Implementation of data collection technologies in UV-cured prepreg manufacturing processes

Abstract

  This work presents recent advances in the optimization of an 
automated process for manufacturing glass fiber composites, 
based on the production of UV-cured prepregs. The aim of this 
development is to facilitate the production of glass fiber parts 
with a polyester matrix, ensuring a repeatable and controllable 
process. Moreover, this innovative technology enhances process 
efficiency and improves the quality of the final product. 
This work focuses on monitoring the manufacturing process 
using specific sensors, such as laser measurement devices 
and thermocouples, with the aim of controlling key process 
parameters, including the impregnation temperature and 
the thickness of the resin layer deposited on the dry fabric. 
Continuous monitoring, enabled by the integration of a data 
acquisition and analysis platform, makes it possible to improve 
both the quality and efficiency of the process.

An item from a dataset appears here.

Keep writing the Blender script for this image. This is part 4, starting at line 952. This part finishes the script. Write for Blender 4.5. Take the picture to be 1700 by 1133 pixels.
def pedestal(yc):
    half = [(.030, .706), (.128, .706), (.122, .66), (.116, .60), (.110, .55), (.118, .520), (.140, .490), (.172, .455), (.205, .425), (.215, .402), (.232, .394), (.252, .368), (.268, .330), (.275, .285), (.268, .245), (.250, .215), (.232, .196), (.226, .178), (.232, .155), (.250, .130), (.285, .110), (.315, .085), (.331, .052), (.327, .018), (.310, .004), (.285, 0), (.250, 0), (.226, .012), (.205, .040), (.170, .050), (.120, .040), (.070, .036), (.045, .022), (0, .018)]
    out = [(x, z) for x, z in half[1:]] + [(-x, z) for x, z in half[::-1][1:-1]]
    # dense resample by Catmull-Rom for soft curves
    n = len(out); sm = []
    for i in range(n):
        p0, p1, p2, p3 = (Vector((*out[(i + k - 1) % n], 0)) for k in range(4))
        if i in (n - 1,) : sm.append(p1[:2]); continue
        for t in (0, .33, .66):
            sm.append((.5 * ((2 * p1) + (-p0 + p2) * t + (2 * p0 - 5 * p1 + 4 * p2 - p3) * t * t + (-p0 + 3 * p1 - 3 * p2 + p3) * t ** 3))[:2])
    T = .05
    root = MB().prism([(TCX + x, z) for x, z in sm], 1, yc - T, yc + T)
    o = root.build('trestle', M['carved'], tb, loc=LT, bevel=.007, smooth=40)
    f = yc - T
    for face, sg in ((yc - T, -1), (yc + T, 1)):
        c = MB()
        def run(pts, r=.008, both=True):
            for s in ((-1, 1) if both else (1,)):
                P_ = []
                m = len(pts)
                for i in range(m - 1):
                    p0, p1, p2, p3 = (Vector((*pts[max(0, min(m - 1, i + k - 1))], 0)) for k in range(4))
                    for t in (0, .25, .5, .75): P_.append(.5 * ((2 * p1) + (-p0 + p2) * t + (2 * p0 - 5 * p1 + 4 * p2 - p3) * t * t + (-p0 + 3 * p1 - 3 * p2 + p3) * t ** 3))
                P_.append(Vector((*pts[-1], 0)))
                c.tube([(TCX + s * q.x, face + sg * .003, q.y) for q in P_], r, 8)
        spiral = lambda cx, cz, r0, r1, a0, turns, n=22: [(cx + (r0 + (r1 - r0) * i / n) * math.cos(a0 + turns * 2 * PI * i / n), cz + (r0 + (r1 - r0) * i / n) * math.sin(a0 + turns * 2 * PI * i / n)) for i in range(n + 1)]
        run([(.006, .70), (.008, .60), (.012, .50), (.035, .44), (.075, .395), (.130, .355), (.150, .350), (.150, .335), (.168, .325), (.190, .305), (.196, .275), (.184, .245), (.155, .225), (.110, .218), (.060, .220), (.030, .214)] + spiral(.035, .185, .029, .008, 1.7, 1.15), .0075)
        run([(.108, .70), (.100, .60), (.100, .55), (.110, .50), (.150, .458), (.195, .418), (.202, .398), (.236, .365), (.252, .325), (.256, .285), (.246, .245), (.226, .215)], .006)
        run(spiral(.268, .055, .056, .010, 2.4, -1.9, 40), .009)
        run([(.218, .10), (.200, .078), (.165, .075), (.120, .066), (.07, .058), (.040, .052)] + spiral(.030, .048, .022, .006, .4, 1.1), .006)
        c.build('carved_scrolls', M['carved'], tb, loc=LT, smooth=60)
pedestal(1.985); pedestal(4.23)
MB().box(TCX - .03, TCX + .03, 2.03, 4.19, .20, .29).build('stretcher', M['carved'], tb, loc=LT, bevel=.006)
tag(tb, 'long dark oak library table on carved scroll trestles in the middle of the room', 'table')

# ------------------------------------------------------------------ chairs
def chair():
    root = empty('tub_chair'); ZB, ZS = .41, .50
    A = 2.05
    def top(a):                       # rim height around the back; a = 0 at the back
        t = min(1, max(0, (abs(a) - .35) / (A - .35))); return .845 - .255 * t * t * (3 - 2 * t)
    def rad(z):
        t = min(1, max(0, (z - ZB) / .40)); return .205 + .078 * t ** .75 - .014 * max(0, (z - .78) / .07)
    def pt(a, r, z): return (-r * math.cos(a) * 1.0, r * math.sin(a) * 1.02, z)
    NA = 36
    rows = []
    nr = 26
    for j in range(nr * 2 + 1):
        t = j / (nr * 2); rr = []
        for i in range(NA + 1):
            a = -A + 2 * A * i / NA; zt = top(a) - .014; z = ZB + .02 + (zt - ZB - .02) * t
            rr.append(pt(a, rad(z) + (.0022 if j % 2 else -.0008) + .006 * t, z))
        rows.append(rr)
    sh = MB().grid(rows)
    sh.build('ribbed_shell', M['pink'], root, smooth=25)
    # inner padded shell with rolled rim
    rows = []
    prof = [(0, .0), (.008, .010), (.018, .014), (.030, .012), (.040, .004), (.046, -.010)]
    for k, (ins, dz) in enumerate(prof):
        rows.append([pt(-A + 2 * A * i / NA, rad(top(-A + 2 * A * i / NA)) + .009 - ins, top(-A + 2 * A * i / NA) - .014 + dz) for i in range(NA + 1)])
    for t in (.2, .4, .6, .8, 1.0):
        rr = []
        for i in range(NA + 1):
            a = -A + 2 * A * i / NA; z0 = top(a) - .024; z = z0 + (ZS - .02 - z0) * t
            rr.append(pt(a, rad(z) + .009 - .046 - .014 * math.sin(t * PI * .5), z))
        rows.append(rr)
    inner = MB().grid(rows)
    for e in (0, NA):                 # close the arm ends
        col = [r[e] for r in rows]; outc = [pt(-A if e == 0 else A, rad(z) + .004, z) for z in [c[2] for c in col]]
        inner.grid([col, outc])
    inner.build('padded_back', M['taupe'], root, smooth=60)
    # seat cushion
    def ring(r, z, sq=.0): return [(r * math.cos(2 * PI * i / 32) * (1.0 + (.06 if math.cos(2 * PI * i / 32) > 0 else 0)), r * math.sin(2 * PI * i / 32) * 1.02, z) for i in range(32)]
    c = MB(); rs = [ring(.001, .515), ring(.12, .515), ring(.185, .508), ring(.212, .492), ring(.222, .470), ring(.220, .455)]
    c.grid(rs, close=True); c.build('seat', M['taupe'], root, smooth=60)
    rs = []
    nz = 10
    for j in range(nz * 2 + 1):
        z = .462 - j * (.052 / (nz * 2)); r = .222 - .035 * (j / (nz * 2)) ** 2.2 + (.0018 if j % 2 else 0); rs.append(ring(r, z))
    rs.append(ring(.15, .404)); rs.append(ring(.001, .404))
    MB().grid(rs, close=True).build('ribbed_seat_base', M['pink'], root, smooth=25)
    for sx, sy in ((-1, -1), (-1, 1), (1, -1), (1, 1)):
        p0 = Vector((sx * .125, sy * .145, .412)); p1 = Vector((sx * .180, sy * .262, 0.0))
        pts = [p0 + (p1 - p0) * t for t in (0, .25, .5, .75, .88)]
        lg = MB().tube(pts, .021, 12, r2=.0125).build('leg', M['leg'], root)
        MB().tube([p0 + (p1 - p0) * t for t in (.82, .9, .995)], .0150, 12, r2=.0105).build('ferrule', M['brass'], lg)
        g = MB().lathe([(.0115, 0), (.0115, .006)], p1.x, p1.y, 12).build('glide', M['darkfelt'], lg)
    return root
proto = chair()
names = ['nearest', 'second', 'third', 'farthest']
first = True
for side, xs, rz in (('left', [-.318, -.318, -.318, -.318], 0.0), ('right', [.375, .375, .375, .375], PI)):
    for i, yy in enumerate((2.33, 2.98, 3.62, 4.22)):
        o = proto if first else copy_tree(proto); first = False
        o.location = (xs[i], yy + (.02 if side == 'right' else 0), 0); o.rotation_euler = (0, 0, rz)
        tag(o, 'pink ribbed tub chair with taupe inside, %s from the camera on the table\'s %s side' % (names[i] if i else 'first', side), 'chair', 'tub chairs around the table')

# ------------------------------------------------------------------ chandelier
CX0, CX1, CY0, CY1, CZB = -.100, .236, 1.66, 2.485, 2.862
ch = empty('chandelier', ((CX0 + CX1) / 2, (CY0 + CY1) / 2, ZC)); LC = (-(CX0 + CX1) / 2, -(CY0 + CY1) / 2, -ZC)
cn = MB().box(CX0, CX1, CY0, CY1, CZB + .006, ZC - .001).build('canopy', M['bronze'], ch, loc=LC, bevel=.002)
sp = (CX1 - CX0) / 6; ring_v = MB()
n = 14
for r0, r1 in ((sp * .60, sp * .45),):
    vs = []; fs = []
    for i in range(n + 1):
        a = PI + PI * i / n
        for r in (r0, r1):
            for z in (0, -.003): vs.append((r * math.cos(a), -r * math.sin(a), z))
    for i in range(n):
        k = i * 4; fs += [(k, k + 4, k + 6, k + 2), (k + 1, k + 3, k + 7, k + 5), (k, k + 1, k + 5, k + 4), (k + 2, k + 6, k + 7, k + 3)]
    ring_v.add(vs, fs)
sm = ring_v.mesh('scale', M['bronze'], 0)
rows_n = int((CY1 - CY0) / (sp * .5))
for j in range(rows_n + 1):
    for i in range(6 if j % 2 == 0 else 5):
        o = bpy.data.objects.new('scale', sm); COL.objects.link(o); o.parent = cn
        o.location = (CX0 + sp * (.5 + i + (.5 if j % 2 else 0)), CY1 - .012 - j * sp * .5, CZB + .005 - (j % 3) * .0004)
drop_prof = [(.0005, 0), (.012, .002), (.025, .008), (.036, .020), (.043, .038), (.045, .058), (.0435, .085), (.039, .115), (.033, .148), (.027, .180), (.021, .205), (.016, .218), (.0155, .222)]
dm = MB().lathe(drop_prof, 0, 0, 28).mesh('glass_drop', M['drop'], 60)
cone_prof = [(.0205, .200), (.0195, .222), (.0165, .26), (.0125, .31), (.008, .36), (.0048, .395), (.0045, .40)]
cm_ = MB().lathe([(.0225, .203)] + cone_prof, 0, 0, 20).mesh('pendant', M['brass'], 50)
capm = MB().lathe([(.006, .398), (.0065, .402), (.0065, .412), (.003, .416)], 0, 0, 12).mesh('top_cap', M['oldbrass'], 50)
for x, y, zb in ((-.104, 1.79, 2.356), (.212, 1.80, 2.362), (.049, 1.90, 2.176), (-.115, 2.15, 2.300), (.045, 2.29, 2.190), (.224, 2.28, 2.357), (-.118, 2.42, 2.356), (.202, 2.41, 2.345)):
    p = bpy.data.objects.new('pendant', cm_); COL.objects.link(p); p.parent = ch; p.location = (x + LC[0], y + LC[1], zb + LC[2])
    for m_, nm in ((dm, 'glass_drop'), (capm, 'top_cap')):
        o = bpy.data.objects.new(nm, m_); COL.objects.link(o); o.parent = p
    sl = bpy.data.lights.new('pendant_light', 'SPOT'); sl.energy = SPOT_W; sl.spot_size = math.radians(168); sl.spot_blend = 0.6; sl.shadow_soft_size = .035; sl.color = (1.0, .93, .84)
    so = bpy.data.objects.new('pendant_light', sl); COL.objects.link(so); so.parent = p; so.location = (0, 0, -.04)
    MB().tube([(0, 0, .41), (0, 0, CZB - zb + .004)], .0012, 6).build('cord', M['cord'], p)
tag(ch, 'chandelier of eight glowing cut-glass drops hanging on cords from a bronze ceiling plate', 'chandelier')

It also facilitates 
the development of models for implementing adaptive controls, 
issuing reprocessing instructions, and validating product quality 
in real time. 
Within this framework, temperature at various stages of 
the process and the resin content in the prepreg have been 
monitored and analyzed, establishing their correlation with 
machine parameters that govern the impregnation process. 
Resin content was measured using a newly patented device (EP 
23382517.3), and the results were compared with fiber content 
measurements obtained through weight difference analysis. 
In this project, the UV-curing prepreg manufacturing process 
was successfully monitored, enabling real-time visualization 
and analysis of key process parameters. This revealed a clear 
correlation between these parameters and the resin content, 
laying the foundation for future full machine automation. 
This technology can be applied to UV-curable resins, including 
acrylic thermoplastics, bio-based, flame-retardant, or dual-cure UV and thermal resins, as well as to all types of glass fibers, 
thereby broadening its applicability across various composite 
manufacturing processes.